Westworld Review: Season 1, Episode 7

Westworld ups the ante with the biggest plot twist of the season yet

Image: HBO

Image: HBO

★★★★★

This review contains spoilers.

Westworld is beginning to unravel and the results are spectacular. Episode 7 starts with a slow burn but ends with the most unexpected twist of series so far. It’s a fantastic moment not just for the shock factor, but for the way the everything was constructed and the implications that it has for the series going forward.

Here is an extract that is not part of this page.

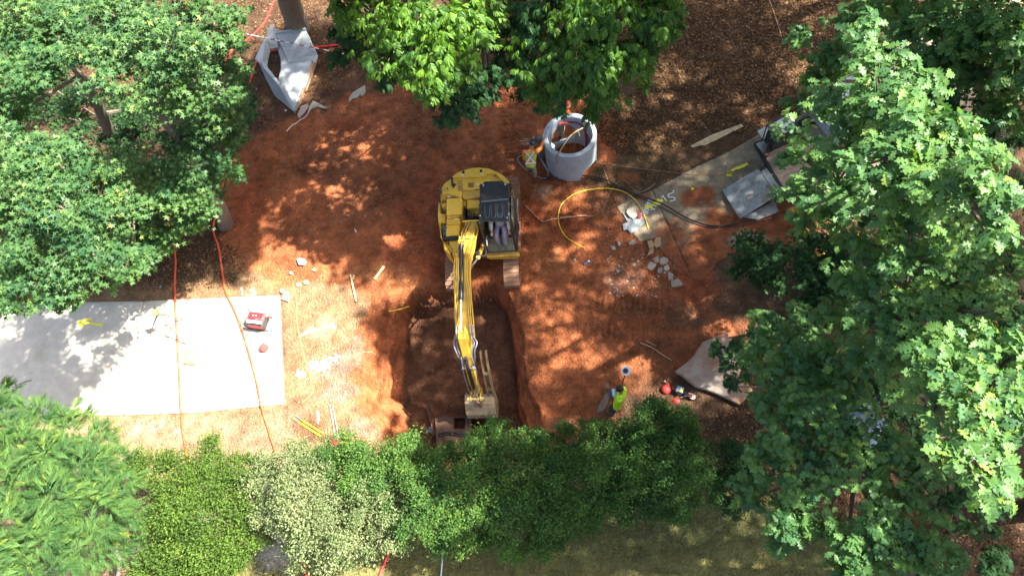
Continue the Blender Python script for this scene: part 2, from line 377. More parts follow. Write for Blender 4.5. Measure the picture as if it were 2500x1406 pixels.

The final act of the episode dealt with Bernard discovering that he is not human, rather he is a host created in secret by Dr. Ford. Everything we took as for granted in the series so far has suddenly become uncertain. While it was easy to predict that at some point a character we thought to be human would in fact turn out to be a machine, the way that Bernard’s revelation was constructed means that things aren’t quite as simple as that. Ford created Bernard in secret using a leftover facility. It isn’t quite as fast as the cutting edge technology they currently use in the park, but it gets the job done. Bernard leads Theresa down into this facility – he isn’t even able to see the door, which is a nice touch. As they descend into the lair Theresa finds schematics that detail Bernard’s assembly. Ford enters and we discover that he orchestrated everything. He made Bernard take her down into the room, and has been controlling things for quite awhile. Ford is more cunning and calculating than I ever expected.

The scene culminates with Ford directing Bernard to kill Theresa, who responds and carries out his orders coldly and methodically. We then see that a new host is already under construction. Could it be a host to replace Theresa in her image, quite possibly? Is it also possible that this isn’t the first time Ford has had to murder a park director. It’s possible that a whole number of employees have been given the same treatment as Theresa. This is interesting because they aren’t just hosts, they are all machines under the control of Ford, ready to unconditionally support him at any moment.

The most amazing thing about this episode was the way it tied up so many little story details: the sentimental back-story about Bernard’s sick child finally makes sense, all programmed by Ford, just as we have seen done to other hosts like Freddy. It’s also a neat red herring to the audience, making Bernard seem like he was the only character with a life outside the park meant that he was the last one anyone would suspect to be a host.

This is the first episode that has demonstrated how the show could have the potential to last multiple seasons, the sense of scale for the story just skyrocketed. Ford has always been an antagonistic force but now he feels like a real villain.

The rest of the episode, dealt with Dolores and William and some with Maeve. Most of the scenes were serviceable but felt like they were just there to push the plot along. I’m conflicted as to how to feel about the romance between Dolores and William. It isn’t that believable, and there’s also the weirdness of William’s strong feelings for something that isn’t quite human. But the way the show makes you feel conflicted about what you see is its greatest asset. Be it in violence against Clementine and her very uncomfortable lobotomy, to the relationship between William and Dolores it all gives you the feeling that something just isn’t quite right. This is what stops it from treading over generic or clichéd territory and elevates it into an interesting and enthralling show.